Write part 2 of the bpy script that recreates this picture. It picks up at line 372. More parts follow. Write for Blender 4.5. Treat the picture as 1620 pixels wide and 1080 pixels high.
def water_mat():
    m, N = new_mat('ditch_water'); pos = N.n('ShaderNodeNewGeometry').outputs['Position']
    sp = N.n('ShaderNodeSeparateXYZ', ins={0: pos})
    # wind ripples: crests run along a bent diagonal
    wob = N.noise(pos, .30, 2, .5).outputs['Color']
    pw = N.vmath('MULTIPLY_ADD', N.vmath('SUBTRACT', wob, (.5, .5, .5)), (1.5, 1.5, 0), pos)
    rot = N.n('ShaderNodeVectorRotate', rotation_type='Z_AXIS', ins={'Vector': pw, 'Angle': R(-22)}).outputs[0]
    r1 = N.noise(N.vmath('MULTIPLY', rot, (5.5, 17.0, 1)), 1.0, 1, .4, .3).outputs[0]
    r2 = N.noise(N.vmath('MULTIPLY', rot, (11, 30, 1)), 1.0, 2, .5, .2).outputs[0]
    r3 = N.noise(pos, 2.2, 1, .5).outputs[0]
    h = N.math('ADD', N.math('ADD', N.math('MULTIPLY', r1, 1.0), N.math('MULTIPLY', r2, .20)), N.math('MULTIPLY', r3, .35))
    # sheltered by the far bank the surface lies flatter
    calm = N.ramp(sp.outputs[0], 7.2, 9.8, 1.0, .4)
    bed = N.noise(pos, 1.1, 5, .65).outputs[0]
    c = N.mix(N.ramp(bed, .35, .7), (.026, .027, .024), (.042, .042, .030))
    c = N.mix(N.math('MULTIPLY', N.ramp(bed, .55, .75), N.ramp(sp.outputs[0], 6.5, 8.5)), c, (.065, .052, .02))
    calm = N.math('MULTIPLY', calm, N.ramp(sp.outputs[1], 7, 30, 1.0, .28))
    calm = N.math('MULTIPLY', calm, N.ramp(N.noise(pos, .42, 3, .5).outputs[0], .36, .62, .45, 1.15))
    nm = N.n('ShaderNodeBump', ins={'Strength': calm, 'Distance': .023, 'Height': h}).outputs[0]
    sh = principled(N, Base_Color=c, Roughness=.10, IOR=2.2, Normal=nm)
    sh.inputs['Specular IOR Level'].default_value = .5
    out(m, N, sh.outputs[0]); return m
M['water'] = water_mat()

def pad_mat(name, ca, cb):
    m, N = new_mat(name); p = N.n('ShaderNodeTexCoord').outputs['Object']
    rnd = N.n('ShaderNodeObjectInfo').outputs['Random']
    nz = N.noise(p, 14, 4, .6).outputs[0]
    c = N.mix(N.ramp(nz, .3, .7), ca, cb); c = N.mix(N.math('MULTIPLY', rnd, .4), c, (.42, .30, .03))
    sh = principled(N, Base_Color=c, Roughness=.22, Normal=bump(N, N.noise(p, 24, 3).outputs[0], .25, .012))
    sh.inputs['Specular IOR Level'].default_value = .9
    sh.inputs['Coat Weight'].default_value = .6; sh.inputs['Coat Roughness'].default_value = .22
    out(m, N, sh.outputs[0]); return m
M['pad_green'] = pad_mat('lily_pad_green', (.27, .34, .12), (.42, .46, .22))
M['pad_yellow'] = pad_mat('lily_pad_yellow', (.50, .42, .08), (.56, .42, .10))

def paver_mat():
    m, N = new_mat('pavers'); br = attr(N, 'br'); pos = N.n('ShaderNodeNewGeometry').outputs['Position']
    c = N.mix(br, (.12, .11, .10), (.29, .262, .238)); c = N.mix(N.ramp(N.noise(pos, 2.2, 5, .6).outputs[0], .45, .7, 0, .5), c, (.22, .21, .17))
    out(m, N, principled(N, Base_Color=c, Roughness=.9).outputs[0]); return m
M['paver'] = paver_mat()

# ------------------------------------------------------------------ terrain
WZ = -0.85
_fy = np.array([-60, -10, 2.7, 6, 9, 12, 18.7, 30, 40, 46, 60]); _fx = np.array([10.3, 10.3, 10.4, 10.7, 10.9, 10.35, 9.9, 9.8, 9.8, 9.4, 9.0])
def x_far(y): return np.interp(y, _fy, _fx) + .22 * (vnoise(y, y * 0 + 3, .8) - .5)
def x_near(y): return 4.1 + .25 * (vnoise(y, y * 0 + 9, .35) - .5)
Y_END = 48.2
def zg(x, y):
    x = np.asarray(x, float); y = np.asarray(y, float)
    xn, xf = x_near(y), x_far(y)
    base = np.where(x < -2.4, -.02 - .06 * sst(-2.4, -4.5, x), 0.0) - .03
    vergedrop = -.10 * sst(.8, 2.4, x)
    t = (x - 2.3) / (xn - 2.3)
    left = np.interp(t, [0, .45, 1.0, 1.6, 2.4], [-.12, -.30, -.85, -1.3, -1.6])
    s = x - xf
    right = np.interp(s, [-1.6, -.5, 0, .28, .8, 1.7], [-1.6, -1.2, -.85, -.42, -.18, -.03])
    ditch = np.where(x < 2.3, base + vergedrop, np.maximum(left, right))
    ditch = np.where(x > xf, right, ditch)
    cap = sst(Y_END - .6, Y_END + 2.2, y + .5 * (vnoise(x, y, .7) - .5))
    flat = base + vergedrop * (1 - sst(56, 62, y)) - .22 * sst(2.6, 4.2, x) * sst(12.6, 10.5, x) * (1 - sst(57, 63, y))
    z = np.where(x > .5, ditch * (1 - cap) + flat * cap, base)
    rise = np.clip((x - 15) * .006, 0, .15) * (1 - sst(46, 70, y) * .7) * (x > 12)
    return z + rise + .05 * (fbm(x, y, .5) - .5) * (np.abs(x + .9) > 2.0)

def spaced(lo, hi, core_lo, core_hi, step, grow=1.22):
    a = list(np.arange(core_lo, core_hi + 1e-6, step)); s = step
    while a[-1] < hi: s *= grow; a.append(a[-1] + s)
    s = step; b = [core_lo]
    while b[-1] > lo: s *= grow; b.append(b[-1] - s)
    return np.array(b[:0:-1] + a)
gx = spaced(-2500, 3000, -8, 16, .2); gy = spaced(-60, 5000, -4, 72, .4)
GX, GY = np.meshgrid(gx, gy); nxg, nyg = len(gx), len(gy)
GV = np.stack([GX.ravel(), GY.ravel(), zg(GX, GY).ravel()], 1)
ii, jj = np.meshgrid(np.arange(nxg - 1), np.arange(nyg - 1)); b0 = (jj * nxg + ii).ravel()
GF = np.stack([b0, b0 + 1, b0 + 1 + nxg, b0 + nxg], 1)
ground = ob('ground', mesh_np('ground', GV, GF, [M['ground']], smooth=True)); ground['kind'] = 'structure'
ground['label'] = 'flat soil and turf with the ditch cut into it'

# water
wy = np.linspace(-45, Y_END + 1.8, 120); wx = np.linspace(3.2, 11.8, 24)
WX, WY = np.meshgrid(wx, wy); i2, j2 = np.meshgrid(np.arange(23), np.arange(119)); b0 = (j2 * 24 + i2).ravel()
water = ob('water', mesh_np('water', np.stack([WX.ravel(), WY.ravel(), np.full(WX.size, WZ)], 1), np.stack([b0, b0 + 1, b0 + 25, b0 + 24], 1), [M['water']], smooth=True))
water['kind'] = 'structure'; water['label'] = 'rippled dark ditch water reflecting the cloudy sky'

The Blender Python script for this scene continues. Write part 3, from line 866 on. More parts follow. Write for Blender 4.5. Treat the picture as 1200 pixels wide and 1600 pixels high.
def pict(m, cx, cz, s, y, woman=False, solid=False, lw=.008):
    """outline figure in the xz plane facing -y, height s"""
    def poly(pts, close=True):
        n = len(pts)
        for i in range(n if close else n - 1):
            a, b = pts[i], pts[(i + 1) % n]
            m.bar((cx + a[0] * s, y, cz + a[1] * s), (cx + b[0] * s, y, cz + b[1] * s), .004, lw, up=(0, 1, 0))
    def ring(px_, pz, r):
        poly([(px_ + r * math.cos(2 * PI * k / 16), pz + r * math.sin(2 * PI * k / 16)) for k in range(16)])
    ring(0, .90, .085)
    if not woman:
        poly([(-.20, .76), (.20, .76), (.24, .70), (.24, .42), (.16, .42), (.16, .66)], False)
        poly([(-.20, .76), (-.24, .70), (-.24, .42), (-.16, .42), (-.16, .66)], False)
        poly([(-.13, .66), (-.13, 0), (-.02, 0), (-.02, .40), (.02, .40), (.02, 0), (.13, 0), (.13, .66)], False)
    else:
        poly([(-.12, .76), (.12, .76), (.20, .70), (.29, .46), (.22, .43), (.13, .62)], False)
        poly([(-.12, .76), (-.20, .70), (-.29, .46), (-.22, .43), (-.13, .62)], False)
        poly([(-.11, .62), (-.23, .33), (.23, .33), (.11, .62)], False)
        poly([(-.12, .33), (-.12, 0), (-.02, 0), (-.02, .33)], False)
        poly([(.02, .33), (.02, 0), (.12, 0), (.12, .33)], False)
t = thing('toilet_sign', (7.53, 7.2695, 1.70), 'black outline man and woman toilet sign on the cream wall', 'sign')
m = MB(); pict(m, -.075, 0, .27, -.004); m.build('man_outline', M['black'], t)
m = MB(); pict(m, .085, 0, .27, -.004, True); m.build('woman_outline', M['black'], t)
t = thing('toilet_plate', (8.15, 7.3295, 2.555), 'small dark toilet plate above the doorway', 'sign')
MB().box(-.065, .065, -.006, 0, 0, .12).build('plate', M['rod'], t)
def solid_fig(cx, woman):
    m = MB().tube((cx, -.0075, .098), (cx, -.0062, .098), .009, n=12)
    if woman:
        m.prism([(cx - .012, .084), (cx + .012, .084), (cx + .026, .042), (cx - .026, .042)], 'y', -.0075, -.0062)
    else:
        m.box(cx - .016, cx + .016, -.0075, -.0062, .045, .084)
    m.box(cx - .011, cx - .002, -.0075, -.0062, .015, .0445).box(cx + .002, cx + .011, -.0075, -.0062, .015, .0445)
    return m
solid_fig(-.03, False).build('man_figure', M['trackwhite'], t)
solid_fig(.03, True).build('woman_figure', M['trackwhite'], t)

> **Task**
Return each line among the entries that holds the word "picture".

> **Answer to the exercise**
Write part 2 of the bpy script that recreates this picture. It picks up at line 372. More parts follow. Write for Blender 4.5. Treat the picture as 1620 pixels wide and 1080 pixels high.
The Blender Python script for this scene continues. Write part 3, from line 866 on. More parts follow. Write for Blender 4.5. Treat the picture as 1200 pixels wide and 1600 pixels high.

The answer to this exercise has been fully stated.